What is asked: Filter the records below for the word "Continue". Copy each line that holds it.

Collection entries:
--

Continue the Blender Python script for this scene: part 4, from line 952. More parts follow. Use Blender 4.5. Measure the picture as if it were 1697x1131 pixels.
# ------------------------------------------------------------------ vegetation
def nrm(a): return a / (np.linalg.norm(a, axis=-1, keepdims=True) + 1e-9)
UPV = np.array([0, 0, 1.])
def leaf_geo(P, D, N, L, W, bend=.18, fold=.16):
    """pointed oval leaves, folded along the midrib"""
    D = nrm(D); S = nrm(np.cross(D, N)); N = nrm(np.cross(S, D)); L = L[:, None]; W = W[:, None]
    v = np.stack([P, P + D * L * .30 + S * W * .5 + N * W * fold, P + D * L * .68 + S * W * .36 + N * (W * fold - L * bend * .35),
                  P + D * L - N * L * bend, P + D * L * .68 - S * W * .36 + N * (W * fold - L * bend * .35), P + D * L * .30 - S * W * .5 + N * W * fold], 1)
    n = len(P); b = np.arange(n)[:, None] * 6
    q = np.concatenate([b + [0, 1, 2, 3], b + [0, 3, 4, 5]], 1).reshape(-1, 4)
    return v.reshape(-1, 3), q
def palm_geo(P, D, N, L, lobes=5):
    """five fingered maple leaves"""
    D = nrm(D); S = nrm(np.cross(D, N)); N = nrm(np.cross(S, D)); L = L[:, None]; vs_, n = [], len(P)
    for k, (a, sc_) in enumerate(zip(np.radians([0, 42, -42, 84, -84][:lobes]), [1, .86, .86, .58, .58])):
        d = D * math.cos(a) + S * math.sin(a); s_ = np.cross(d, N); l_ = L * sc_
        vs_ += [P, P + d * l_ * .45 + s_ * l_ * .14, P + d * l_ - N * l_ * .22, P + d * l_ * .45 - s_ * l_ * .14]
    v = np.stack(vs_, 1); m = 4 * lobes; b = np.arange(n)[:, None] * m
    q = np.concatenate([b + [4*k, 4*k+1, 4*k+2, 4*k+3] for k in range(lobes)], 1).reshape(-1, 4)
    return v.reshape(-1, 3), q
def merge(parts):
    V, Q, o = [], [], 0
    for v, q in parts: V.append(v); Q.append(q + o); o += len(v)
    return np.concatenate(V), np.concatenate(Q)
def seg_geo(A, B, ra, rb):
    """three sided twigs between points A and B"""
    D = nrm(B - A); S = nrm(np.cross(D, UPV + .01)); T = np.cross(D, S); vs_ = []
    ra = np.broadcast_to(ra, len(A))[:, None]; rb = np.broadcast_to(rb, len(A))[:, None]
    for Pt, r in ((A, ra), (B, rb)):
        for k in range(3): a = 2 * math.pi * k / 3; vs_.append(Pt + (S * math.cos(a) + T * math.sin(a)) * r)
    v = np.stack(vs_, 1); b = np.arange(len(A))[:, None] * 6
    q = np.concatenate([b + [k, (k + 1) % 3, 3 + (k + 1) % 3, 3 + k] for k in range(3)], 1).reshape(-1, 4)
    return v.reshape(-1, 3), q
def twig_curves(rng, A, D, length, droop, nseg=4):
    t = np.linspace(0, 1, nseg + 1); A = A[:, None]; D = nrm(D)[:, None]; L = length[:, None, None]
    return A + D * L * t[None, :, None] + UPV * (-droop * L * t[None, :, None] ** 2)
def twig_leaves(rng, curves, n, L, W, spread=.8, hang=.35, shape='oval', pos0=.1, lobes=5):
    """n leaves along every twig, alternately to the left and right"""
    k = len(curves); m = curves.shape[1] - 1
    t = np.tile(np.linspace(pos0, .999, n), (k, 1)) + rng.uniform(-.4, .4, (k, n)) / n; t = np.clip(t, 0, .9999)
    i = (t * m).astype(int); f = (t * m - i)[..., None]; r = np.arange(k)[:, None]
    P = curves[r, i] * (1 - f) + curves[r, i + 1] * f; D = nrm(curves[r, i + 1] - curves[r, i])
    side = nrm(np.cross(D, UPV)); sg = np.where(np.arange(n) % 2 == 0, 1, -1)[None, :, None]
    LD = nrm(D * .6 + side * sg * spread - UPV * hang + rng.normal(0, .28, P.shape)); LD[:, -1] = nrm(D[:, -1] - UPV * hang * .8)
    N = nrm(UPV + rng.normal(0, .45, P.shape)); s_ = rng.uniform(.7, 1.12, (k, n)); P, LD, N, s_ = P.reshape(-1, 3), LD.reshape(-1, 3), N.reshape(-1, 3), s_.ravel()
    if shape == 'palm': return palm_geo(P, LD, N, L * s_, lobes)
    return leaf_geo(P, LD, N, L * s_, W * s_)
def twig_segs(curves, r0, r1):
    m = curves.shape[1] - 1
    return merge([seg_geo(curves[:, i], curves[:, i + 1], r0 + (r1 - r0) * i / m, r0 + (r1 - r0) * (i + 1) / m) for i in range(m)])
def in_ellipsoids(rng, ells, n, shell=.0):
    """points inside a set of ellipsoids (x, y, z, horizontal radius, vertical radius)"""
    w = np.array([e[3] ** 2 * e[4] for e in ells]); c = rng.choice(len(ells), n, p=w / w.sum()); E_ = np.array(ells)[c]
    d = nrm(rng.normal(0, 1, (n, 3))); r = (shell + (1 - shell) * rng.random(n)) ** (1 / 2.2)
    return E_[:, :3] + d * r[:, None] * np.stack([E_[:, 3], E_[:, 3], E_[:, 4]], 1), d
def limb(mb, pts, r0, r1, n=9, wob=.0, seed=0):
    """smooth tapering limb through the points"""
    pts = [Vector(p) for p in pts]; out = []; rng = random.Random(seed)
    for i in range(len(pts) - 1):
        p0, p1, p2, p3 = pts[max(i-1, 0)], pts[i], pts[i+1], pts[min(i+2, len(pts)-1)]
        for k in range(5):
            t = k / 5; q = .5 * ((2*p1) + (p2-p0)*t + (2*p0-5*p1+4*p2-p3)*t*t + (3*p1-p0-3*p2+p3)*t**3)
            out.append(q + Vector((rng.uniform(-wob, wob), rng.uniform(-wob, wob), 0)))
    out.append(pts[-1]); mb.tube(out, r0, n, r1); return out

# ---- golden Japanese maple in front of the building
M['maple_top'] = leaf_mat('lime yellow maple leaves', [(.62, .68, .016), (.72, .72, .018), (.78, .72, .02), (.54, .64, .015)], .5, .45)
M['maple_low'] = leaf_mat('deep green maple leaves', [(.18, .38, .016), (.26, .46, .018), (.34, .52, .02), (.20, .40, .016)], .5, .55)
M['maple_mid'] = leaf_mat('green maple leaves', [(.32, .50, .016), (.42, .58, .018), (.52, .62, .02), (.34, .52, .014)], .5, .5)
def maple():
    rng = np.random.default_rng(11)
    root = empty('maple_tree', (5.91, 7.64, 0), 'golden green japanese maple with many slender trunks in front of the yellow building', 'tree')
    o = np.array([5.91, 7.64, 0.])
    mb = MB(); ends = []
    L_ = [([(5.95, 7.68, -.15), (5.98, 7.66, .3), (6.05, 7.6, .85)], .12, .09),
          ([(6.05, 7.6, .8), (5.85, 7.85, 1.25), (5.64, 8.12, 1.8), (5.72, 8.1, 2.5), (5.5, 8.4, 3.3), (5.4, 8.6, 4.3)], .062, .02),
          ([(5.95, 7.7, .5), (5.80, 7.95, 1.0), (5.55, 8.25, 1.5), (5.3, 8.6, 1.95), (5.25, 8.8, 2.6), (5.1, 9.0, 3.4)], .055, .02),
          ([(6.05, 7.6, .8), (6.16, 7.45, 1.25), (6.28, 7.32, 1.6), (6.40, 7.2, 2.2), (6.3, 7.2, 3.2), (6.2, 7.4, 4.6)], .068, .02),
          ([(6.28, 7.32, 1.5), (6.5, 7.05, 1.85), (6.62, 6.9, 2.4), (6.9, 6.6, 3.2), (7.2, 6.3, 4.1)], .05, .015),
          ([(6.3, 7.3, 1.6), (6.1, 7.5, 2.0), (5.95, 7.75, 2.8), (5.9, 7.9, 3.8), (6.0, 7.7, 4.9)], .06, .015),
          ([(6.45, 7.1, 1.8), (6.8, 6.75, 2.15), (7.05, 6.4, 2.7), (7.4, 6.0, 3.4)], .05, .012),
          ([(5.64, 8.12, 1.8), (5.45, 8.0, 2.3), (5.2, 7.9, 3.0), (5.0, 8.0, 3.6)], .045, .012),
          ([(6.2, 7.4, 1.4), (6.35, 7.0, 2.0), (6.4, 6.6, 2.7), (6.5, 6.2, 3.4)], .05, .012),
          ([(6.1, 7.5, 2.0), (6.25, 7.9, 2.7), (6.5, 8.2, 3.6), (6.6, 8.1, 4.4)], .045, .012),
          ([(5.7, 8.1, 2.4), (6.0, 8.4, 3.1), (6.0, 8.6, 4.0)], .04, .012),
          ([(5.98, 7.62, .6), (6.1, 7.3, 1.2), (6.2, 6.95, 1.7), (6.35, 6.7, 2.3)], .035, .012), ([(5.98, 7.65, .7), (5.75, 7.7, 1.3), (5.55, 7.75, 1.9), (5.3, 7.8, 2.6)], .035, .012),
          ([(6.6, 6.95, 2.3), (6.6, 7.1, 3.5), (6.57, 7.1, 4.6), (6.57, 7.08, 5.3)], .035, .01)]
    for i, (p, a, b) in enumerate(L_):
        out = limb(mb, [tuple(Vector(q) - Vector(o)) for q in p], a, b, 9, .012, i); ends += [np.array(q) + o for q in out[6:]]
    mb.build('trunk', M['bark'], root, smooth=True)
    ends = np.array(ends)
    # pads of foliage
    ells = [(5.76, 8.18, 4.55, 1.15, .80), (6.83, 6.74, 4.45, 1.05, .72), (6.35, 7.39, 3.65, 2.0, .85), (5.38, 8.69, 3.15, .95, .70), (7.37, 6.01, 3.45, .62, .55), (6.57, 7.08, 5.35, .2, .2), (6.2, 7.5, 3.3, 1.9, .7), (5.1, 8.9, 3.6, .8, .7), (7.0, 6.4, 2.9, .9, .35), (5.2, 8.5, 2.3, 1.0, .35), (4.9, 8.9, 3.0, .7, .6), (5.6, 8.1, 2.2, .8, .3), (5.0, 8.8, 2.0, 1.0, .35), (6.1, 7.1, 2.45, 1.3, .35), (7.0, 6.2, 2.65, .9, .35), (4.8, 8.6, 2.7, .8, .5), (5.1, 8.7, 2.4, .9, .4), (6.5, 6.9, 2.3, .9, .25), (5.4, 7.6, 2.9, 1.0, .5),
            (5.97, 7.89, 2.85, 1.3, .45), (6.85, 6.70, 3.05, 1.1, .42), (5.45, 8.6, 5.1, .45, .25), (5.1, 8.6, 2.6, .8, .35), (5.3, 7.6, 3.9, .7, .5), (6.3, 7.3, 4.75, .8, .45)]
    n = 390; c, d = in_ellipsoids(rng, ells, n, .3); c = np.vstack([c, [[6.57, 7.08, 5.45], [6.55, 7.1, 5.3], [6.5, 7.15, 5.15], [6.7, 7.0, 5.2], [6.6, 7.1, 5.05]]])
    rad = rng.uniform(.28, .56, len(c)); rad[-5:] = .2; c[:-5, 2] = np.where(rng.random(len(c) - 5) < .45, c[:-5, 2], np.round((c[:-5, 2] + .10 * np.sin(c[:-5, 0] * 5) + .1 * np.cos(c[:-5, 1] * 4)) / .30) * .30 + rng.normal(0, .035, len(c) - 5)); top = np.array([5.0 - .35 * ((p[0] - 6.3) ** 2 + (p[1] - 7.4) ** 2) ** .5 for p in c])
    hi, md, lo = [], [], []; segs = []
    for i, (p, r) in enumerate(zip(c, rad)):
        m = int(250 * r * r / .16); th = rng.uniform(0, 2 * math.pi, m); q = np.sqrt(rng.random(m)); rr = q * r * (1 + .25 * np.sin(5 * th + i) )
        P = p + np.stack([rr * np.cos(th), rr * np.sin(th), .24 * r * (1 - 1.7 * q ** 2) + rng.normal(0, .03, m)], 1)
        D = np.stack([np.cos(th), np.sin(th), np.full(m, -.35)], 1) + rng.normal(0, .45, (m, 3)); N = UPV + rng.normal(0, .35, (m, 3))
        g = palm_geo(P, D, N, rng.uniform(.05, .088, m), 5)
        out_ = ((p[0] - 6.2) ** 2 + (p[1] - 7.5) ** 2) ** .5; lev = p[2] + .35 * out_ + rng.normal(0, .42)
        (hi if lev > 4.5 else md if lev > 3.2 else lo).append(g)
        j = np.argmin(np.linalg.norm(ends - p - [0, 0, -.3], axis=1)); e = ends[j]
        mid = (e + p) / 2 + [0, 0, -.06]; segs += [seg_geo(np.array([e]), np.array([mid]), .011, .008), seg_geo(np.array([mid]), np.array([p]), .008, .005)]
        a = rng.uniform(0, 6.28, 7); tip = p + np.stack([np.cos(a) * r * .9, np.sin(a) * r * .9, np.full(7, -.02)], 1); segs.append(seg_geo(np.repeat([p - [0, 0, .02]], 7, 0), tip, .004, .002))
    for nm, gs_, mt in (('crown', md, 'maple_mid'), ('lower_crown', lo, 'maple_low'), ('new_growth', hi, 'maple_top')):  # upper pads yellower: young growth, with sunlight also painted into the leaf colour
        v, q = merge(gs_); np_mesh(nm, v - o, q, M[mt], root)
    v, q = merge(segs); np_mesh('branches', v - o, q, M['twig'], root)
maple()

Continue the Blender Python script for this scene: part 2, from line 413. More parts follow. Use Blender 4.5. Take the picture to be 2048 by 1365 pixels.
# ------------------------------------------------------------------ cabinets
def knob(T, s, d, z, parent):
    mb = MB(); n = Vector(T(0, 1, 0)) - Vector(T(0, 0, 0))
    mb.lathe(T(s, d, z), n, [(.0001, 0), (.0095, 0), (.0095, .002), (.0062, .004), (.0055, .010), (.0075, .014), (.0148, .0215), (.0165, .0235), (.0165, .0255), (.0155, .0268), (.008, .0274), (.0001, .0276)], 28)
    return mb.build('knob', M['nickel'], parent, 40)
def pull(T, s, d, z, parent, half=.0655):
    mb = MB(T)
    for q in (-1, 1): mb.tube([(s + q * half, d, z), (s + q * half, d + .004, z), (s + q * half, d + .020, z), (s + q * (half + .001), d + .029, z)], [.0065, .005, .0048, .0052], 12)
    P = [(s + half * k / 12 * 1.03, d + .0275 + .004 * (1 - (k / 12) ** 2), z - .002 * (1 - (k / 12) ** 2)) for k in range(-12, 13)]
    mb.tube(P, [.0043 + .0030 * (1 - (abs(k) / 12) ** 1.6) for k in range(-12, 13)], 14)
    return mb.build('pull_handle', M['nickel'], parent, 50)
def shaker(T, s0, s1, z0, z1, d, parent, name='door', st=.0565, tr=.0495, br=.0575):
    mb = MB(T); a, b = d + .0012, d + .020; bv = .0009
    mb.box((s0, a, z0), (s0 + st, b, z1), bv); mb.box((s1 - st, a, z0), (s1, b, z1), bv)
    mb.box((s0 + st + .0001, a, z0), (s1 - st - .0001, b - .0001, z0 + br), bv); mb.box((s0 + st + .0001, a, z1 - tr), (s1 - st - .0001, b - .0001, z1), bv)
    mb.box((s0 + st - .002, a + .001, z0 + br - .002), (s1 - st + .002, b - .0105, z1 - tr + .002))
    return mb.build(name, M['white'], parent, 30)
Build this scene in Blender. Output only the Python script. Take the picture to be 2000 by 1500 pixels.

--

Result for this task:
Continue the Blender Python script for this scene: part 4, from line 952. More parts follow. Use Blender 4.5. Measure the picture as if it were 1697x1131 pixels.
Continue the Blender Python script for this scene: part 2, from line 413. More parts follow. Use Blender 4.5. Take the picture to be 2048 by 1365 pixels.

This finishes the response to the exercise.